> Brief: Below are entries to be transcribed exactly; exclude the pictures from the copy.

> Data entries:
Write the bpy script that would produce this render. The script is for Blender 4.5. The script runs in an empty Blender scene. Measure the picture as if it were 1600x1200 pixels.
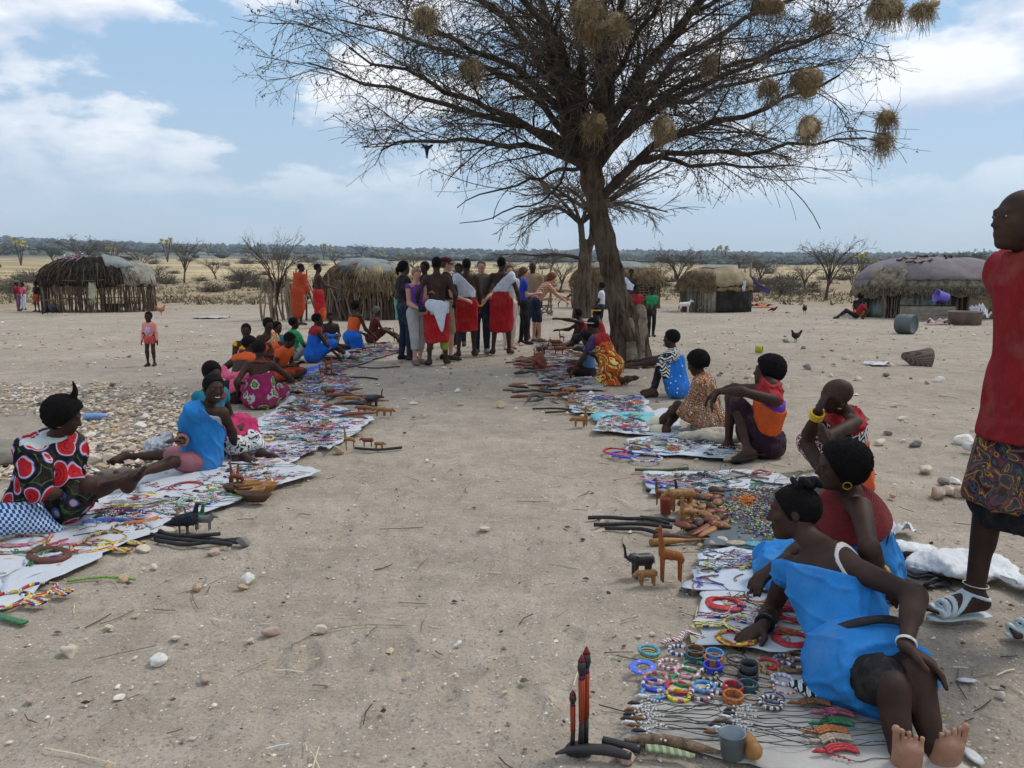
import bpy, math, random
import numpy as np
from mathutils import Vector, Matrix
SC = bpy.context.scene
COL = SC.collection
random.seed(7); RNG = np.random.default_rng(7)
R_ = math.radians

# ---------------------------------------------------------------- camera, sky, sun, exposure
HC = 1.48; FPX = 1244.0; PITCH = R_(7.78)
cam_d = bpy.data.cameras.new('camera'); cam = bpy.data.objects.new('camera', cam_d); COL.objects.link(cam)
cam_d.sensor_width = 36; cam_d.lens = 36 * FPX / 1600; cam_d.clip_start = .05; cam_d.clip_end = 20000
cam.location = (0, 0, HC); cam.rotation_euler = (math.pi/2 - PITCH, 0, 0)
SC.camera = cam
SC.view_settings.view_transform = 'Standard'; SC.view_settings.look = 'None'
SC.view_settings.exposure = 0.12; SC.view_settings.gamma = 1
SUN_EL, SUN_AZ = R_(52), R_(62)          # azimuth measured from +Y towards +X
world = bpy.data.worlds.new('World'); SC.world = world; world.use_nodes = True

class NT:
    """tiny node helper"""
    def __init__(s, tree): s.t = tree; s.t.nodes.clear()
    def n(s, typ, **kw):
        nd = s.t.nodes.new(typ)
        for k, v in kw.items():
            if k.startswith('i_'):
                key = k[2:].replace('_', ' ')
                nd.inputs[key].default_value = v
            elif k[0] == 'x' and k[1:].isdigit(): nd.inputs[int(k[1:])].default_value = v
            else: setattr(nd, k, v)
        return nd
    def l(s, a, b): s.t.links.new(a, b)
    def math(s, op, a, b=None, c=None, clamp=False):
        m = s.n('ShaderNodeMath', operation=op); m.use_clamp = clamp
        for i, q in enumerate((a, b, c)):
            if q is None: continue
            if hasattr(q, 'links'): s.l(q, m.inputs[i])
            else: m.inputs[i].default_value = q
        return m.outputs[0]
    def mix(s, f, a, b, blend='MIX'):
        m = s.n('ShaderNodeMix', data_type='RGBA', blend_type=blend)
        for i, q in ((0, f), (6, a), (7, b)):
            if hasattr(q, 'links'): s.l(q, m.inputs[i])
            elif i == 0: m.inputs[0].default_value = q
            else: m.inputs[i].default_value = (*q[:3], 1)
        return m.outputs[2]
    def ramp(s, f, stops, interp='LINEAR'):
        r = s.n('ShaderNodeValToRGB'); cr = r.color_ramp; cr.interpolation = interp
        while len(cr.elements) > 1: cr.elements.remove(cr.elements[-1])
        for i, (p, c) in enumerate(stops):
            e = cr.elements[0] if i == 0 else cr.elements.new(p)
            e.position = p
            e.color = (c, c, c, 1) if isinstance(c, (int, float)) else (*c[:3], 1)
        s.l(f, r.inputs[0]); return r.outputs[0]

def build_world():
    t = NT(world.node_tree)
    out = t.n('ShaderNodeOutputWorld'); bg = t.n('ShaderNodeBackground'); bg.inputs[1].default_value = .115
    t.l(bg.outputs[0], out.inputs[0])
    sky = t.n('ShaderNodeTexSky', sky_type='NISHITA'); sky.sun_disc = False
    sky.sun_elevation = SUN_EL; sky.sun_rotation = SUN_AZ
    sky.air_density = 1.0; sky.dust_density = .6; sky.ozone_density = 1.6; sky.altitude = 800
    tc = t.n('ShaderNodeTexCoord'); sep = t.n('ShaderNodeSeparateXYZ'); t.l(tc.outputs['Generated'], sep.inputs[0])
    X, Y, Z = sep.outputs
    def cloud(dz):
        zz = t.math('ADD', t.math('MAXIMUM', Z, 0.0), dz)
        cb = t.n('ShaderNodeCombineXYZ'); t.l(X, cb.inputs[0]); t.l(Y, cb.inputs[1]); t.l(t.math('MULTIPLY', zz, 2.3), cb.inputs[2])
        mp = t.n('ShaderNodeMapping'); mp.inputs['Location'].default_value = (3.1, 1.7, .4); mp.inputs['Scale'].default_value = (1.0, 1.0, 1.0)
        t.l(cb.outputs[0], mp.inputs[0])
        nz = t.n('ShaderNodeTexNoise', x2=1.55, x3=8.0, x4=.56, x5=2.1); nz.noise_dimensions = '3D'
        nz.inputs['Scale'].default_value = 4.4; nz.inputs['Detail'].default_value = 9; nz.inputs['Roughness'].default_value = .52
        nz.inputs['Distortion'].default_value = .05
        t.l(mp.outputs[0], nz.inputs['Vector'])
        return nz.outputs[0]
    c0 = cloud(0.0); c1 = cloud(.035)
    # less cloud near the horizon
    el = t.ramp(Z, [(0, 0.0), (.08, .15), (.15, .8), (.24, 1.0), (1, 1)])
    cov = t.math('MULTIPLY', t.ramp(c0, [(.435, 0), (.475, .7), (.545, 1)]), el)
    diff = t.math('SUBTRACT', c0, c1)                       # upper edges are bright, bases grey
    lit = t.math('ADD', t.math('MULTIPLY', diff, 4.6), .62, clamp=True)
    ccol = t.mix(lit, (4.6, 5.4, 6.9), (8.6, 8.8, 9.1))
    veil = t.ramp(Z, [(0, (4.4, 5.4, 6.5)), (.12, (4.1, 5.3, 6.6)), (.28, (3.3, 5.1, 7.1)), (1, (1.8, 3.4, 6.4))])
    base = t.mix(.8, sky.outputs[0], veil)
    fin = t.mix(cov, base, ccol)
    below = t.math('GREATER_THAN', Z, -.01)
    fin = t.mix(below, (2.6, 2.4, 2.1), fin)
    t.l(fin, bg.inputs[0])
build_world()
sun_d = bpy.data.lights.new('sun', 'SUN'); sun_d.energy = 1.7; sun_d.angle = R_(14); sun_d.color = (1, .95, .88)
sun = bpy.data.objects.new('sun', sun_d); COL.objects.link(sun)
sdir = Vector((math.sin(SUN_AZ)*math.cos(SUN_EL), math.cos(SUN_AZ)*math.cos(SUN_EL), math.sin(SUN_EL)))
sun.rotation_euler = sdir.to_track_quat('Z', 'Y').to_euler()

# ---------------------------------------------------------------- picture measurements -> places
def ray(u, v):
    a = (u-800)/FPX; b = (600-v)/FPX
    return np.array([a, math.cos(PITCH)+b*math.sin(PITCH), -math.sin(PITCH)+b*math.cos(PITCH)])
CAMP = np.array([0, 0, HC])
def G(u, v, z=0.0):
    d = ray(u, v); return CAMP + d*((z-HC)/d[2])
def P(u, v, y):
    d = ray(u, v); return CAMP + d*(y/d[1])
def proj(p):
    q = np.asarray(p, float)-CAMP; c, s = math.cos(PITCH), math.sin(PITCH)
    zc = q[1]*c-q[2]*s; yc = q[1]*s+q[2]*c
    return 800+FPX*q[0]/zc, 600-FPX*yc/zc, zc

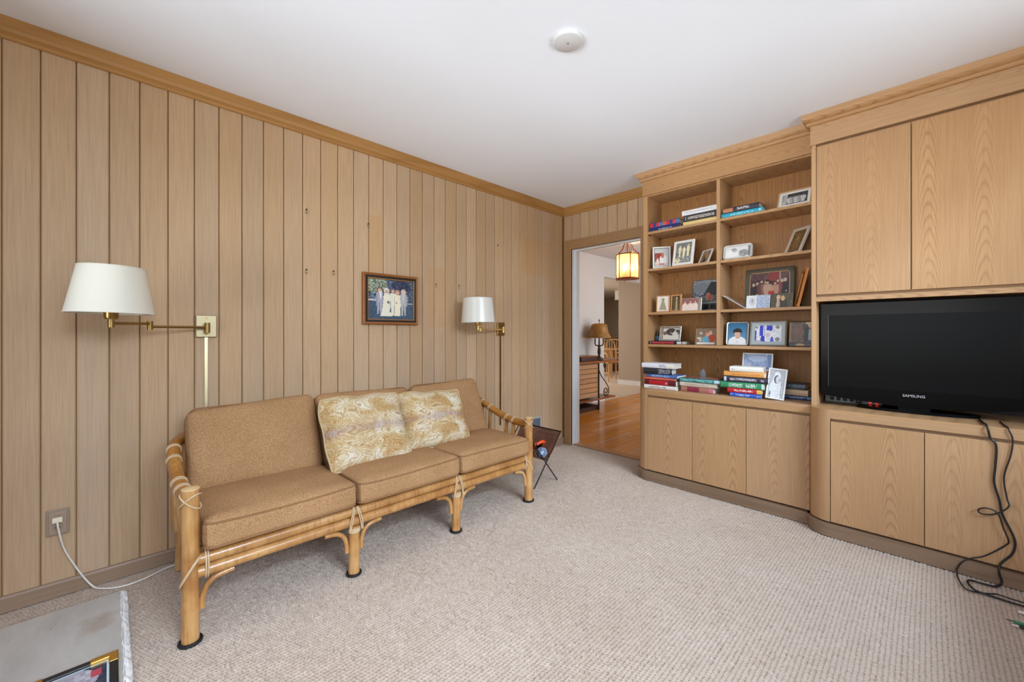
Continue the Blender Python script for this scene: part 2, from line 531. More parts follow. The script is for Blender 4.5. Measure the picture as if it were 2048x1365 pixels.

> Answer for the task:
Write the bpy script that would produce this render. The script is for Blender 4.5. The script runs in an empty Blender scene. Measure the picture as if it were 1600x1200 pixels.
import bpy, math, random
import numpy as np
from mathutils import Vector, Matrix
SC = bpy.context.scene
COL = SC.collection
random.seed(7); RNG = np.random.default_rng(7)
R_ = math.radians

# ---------------------------------------------------------------- camera, sky, sun, exposure
HC = 1.48; FPX = 1244.0; PITCH = R_(7.78)
cam_d = bpy.data.cameras.new('camera'); cam = bpy.data.objects.new('camera', cam_d); COL.objects.link(cam)
cam_d.sensor_width = 36; cam_d.lens = 36 * FPX / 1600; cam_d.clip_start = .05; cam_d.clip_end = 20000
cam.location = (0, 0, HC); cam.rotation_euler = (math.pi/2 - PITCH, 0, 0)
SC.camera = cam
SC.view_settings.view_transform = 'Standard'; SC.view_settings.look = 'None'
SC.view_settings.exposure = 0.12; SC.view_settings.gamma = 1
SUN_EL, SUN_AZ = R_(52), R_(62)          # azimuth measured from +Y towards +X
world = bpy.data.worlds.new('World'); SC.world = world; world.use_nodes = True

class NT:
    """tiny node helper"""
    def __init__(s, tree): s.t = tree; s.t.nodes.clear()
    def n(s, typ, **kw):
        nd = s.t.nodes.new(typ)
        for k, v in kw.items():
            if k.startswith('i_'):
                key = k[2:].replace('_', ' ')
                nd.inputs[key].default_value = v
            elif k[0] == 'x' and k[1:].isdigit(): nd.inputs[int(k[1:])].default_value = v
            else: setattr(nd, k, v)
        return nd
    def l(s, a, b): s.t.links.new(a, b)
    def math(s, op, a, b=None, c=None, clamp=False):
        m = s.n('ShaderNodeMath', operation=op); m.use_clamp = clamp
        for i, q in enumerate((a, b, c)):
            if q is None: continue
            if hasattr(q, 'links'): s.l(q, m.inputs[i])
            else: m.inputs[i].default_value = q
        return m.outputs[0]
    def mix(s, f, a, b, blend='MIX'):
        m = s.n('ShaderNodeMix', data_type='RGBA', blend_type=blend)
        for i, q in ((0, f), (6, a), (7, b)):
            if hasattr(q, 'links'): s.l(q, m.inputs[i])
            elif i == 0: m.inputs[0].default_value = q
            else: m.inputs[i].default_value = (*q[:3], 1)
        return m.outputs[2]
    def ramp(s, f, stops, interp='LINEAR'):
        r = s.n('ShaderNodeValToRGB'); cr = r.color_ramp; cr.interpolation = interp
        while len(cr.elements) > 1: cr.elements.remove(cr.elements[-1])
        for i, (p, c) in enumerate(stops):
            e = cr.elements[0] if i == 0 else cr.elements.new(p)
            e.position = p
            e.color = (c, c, c, 1) if isinstance(c, (int, float)) else (*c[:3], 1)
        s.l(f, r.inputs[0]); return r.outputs[0]

def build_world():
    t = NT(world.node_tree)
    out = t.n('ShaderNodeOutputWorld'); bg = t.n('ShaderNodeBackground'); bg.inputs[1].default_value = .115
    t.l(bg.outputs[0], out.inputs[0])
    sky = t.n('ShaderNodeTexSky', sky_type='NISHITA'); sky.sun_disc = False
    sky.sun_elevation = SUN_EL; sky.sun_rotation = SUN_AZ
    sky.air_density = 1.0; sky.dust_density = .6; sky.ozone_density = 1.6; sky.altitude = 800
    tc = t.n('ShaderNodeTexCoord'); sep = t.n('ShaderNodeSeparateXYZ'); t.l(tc.outputs['Generated'], sep.inputs[0])
    X, Y, Z = sep.outputs
    def cloud(dz):
        zz = t.math('ADD', t.math('MAXIMUM', Z, 0.0), dz)
        cb = t.n('ShaderNodeCombineXYZ'); t.l(X, cb.inputs[0]); t.l(Y, cb.inputs[1]); t.l(t.math('MULTIPLY', zz, 2.3), cb.inputs[2])
        mp = t.n('ShaderNodeMapping'); mp.inputs['Location'].default_value = (3.1, 1.7, .4); mp.inputs['Scale'].default_value = (1.0, 1.0, 1.0)
        t.l(cb.outputs[0], mp.inputs[0])
        nz = t.n('ShaderNodeTexNoise', x2=1.55, x3=8.0, x4=.56, x5=2.1); nz.noise_dimensions = '3D'
        nz.inputs['Scale'].default_value = 4.4; nz.inputs['Detail'].default_value = 9; nz.inputs['Roughness'].default_value = .52
        nz.inputs['Distortion'].default_value = .05
        t.l(mp.outputs[0], nz.inputs['Vector'])
        return nz.outputs[0]
    c0 = cloud(0.0); c1 = cloud(.035)
    # less cloud near the horizon
    el = t.ramp(Z, [(0, 0.0), (.08, .15), (.15, .8), (.24, 1.0), (1, 1)])
    cov = t.math('MULTIPLY', t.ramp(c0, [(.435, 0), (.475, .7), (.545, 1)]), el)
    diff = t.math('SUBTRACT', c0, c1)                       # upper edges are bright, bases grey
    lit = t.math('ADD', t.math('MULTIPLY', diff, 4.6), .62, clamp=True)
    ccol = t.mix(lit, (4.6, 5.4, 6.9), (8.6, 8.8, 9.1))
    veil = t.ramp(Z, [(0, (4.4, 5.4, 6.5)), (.12, (4.1, 5.3, 6.6)), (.28, (3.3, 5.1, 7.1)), (1, (1.8, 3.4, 6.4))])
    base = t.mix(.8, sky.outputs[0], veil)
    fin = t.mix(cov, base, ccol)
    below = t.math('GREATER_THAN', Z, -.01)
    fin = t.mix(below, (2.6, 2.4, 2.1), fin)
    t.l(fin, bg.inputs[0])
build_world()
sun_d = bpy.data.lights.new('sun', 'SUN'); sun_d.energy = 1.7; sun_d.angle = R_(14); sun_d.color = (1, .95, .88)
sun = bpy.data.objects.new('sun', sun_d); COL.objects.link(sun)
sdir = Vector((math.sin(SUN_AZ)*math.cos(SUN_EL), math.cos(SUN_AZ)*math.cos(SUN_EL), math.sin(SUN_EL)))
sun.rotation_euler = sdir.to_track_quat('Z', 'Y').to_euler()

# ---------------------------------------------------------------- picture measurements -> places
def ray(u, v):
    a = (u-800)/FPX; b = (600-v)/FPX
    return np.array([a, math.cos(PITCH)+b*math.sin(PITCH), -math.sin(PITCH)+b*math.cos(PITCH)])
CAMP = np.array([0, 0, HC])
def G(u, v, z=0.0):
    d = ray(u, v); return CAMP + d*((z-HC)/d[2])
def P(u, v, y):
    d = ray(u, v); return CAMP + d*(y/d[1])
def proj(p):
    q = np.asarray(p, float)-CAMP; c, s = math.cos(PITCH), math.sin(PITCH)
    zc = q[1]*c-q[2]*s; yc = q[1]*s+q[2]*c
    return 800+FPX*q[0]/zc, 600-FPX*yc/zc, zc

Continue the Blender Python script for this scene: part 2, from line 531. More parts follow. The script is for Blender 4.5. Measure the picture as if it were 2048x1365 pixels.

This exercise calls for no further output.